Per effetto di tale decisione, motivata con il fatto che la sospensione non potrebbe essere comminata senza una data di scadenza prestabilita, ha potuto riprendere a partecipare alle riunioni del Consiglio Federale quello stesso soggetto, condannato in primo grado per frode sportiva, membro del Consiglio, peraltro già condannato, in primo e secondo grado, per manipolazione del mercato finanziario e per ostacolo all’attività di vigilanza della Consob, il quale si era, in precedenza, già giovato dell’abrogazione del comma 3 dell’art. 22/bis delle NOIF. Ciò nonostante che il TAR del Lazio, Sezione III quater, con sentenza del 30 maggio scorso, investito della questione di legittimità del provvedimento di sospensione cautelare assunto ai sensi del citato art. 11, avesse sancito la piena legittimità del provvedimento, anche se privo dell’apposizione di un termine incerto solo nella data, dovendosi ritenere tale incertezza rispondente alla “primaria esigenza di tenere lontano dalla carica il soggetto accusato di aver commesso fatti penalmente ed eticamente rilevanti” (cfr. per maggiori dettagli, le mie note del 5 settembre scorso, sempre sul richiamato sitowww.federsupporter.it).
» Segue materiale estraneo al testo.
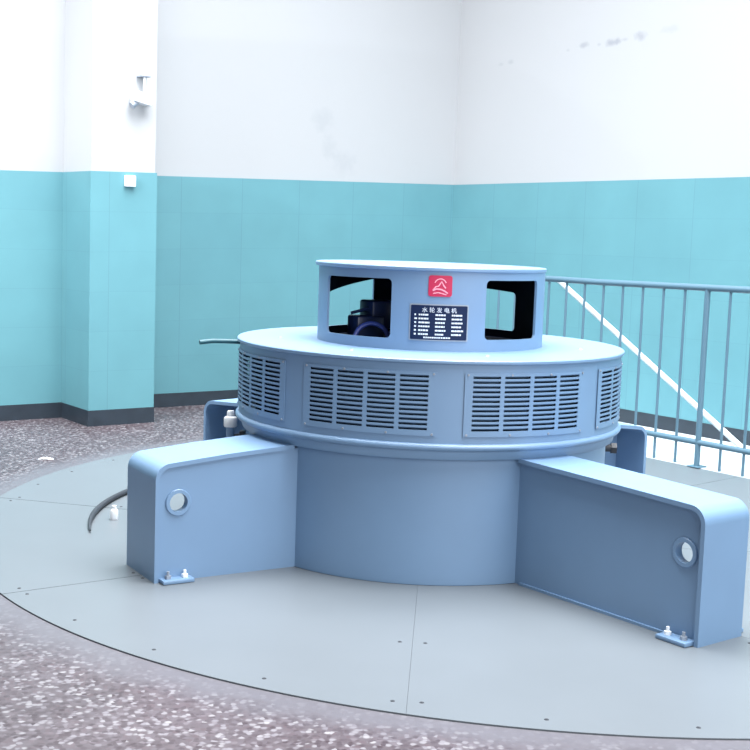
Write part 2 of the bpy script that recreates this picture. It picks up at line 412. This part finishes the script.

Primaria esigenza che, pur asseverata come del tutto legittima, la Giunta del CONI, invece, ha inopinatamente considerato, addirittura in via di straordinaria necessità ed urgenza, non più sussistente, smentendo, nei fatti, ciò che il Consiglio aveva deliberato appena sette mesi prima (4 febbraio 2012).
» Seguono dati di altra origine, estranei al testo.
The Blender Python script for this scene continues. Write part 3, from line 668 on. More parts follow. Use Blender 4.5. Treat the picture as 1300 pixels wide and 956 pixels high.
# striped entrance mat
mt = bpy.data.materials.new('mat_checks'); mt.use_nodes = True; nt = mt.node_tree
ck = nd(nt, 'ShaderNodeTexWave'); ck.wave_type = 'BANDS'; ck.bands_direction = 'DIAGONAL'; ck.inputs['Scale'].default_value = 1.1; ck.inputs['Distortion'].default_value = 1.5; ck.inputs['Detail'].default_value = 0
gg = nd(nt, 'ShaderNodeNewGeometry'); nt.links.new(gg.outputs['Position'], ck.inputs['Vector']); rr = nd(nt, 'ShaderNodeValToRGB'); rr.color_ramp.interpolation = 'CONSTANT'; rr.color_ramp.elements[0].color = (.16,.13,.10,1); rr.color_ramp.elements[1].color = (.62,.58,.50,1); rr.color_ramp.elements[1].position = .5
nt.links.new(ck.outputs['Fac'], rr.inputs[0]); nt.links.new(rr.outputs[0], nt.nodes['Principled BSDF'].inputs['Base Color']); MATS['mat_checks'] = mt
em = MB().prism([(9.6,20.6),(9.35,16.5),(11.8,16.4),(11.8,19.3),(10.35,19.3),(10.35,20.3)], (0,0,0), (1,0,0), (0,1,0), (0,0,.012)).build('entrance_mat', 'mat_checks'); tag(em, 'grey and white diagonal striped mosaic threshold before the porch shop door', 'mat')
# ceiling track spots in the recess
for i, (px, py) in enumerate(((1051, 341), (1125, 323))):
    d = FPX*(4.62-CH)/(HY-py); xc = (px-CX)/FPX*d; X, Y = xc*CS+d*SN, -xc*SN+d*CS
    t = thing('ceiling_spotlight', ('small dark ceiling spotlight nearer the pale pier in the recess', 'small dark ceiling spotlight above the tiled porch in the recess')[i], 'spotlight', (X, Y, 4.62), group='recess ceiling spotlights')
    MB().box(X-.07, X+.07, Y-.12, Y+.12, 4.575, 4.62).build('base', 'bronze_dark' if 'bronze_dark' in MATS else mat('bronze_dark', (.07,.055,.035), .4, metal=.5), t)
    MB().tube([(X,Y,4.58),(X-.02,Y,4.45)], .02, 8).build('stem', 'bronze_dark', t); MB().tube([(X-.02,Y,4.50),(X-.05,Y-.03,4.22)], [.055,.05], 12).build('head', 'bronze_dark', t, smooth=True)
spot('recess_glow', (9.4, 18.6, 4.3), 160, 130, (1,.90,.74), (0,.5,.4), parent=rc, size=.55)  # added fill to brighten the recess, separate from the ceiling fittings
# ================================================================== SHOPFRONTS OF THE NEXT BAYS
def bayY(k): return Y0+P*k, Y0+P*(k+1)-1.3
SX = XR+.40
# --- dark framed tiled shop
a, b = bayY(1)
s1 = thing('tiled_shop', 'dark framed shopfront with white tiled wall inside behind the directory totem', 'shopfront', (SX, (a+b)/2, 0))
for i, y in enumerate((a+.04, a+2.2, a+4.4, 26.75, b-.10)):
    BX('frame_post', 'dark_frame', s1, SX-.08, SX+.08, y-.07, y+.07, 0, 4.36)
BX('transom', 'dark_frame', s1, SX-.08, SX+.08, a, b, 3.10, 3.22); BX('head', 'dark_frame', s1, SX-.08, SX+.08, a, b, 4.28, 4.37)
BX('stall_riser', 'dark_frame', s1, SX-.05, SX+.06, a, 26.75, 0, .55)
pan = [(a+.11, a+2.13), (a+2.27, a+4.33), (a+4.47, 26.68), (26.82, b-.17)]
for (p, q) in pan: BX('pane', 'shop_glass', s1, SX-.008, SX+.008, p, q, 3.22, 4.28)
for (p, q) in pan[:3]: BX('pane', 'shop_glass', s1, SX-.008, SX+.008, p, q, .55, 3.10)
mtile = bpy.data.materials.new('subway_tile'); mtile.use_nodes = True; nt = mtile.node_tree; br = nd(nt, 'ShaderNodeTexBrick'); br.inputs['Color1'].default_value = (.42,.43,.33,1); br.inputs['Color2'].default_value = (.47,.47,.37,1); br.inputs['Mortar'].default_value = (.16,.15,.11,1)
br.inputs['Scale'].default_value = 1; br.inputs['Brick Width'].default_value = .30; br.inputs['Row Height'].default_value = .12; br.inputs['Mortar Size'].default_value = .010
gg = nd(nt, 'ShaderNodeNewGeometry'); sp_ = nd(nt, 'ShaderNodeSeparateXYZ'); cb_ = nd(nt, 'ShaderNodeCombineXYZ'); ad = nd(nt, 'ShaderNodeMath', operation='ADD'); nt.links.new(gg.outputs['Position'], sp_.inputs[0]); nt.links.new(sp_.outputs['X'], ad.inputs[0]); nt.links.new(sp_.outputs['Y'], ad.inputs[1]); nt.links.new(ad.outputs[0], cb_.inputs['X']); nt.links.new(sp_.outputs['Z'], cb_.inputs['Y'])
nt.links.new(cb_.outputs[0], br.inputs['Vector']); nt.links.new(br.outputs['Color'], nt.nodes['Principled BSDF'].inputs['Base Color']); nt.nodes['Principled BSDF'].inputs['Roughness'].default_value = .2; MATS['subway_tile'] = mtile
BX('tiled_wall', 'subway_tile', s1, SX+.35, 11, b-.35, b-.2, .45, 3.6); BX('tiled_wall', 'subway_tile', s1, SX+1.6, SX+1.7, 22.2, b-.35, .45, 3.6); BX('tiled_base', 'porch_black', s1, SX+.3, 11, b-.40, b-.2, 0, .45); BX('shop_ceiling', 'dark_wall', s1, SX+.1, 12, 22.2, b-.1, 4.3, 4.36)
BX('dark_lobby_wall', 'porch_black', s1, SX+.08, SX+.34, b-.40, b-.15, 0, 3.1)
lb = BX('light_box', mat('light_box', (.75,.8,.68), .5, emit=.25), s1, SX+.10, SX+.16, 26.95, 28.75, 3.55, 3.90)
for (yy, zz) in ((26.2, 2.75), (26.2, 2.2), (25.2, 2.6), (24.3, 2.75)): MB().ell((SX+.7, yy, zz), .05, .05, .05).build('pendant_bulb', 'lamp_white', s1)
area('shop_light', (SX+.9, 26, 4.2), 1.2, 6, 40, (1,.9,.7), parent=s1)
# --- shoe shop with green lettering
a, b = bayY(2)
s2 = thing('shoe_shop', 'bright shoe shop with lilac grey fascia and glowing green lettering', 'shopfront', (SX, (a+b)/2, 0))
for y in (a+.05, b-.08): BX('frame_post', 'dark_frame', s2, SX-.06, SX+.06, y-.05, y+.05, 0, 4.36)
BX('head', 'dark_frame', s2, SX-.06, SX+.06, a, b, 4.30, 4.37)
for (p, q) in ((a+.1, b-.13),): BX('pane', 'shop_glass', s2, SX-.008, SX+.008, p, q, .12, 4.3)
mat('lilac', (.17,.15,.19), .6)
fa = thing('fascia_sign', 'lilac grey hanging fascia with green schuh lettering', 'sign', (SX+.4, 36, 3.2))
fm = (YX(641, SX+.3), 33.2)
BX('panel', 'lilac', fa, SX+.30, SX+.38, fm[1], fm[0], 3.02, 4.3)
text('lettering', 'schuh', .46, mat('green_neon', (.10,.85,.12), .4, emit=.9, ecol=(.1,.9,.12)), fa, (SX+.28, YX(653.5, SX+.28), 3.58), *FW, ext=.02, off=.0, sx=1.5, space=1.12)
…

Dulcis in fundo, non poteva mancare da parte del Presidente della Lega Calcio di Serie A l’ennesima strumentalizzazione di un episodio, quale quello Cagliari-Roma, al fine di promuovere, come fa incessantemente da tempo, l’approvazione della legge sugli stadi.Naturalmente, come sempre, egli omette di dire che, per realizzare moderni impianti sportivi, così detti “polifunzionali”, non v’era e non v’è affatto bisogno di una legge ad hoc, come dimostrato dalla Juventus con la realizzazione dello “Juventus Stadium”.

Omette, inoltre, di dire che il vero ed unico motivo del ritardo dell’approvazione di tale legge è consistito e consiste nella proterva e pervicace pretesa di alcuni Presidenti di società di calcio di poter costruire, potendosi anche avvalere di provvedimenti di ultima istanza di governi “ amici” o ritenuti tali, cospicui insediamenti abitativi e commerciali, vere e proprie città o cittadelle, che dir si voglia, di cui gli stadi costituirebbero un mero accessorio, ovvero, per meglio dire, pretesto, in barba e in spregio di norme poste a tutela dell’ambiente e del paesaggio. Norme che, come più volte sancito dalla Corte Costituzionale e come spiegato in miei precedenti documenti e come è contenuto nel libro “L’impresa sportiva come impresa di servizi: il supporter consumatore” (di cui sono coautore insieme con il Presidente di Federsupporter, Alfredo Parisi, Tempesta Editore 2012), non sono frutto e non possono essere oggetto di discrezionalità politico-amministrativa, bensì frutto ed oggetto di esclusive valutazioni tecniche ad opera di organismi a ciò preposti sulla base di requisiti scientifici e professionali. Insediamenti da realizzare, magari, su terreni, oggi di scarso o nessun valore, perché inedificabili, di proprietà dei suddetti Presidenti o di soci o sodali in affari dei Presidenti medesimi.

Come si può, dunque, constatare, i rappresentanti delle Istituzioni sportive che chiedono oggi, a gran voce e con accorato sdegno, l’immediata ed esemplare punizione del Cagliari (peraltro, come più sopra evidenziato, già, in parte, avvenuta) e del suo Presidente, non paiono propriamente essere nelle condizioni di poterlo credibilmente fare, così come, più in generale, l’ordinamento sportivo, a causa di continue manomissioni, per lo più ad personam, è diventato incerto ed inaffidabile, con scarsa credibilità, dando l’impressione che le norme da esso previste siano un po’ come le lucine dell’Albero di Natale che si accendono e si spengono a intermittenza. Al punto che tali norme ben potrebbero contemplare, ai fini della loro applicazione, così come le grida manzoniane, la rituale formula di chiusura “Ad arbitrio di Sua Eccellenza”. Tanto varrebbe allora, forse, abrogare l’art. 1 del Codice di Giustizia Sportiva della FIGC che parla di principi e doveri di lealtà, probità e correttezza: principi e doveri che sembra ormai si debbano interpretare ed applicare “ad usum Delphini” e “ad usum stultorum”.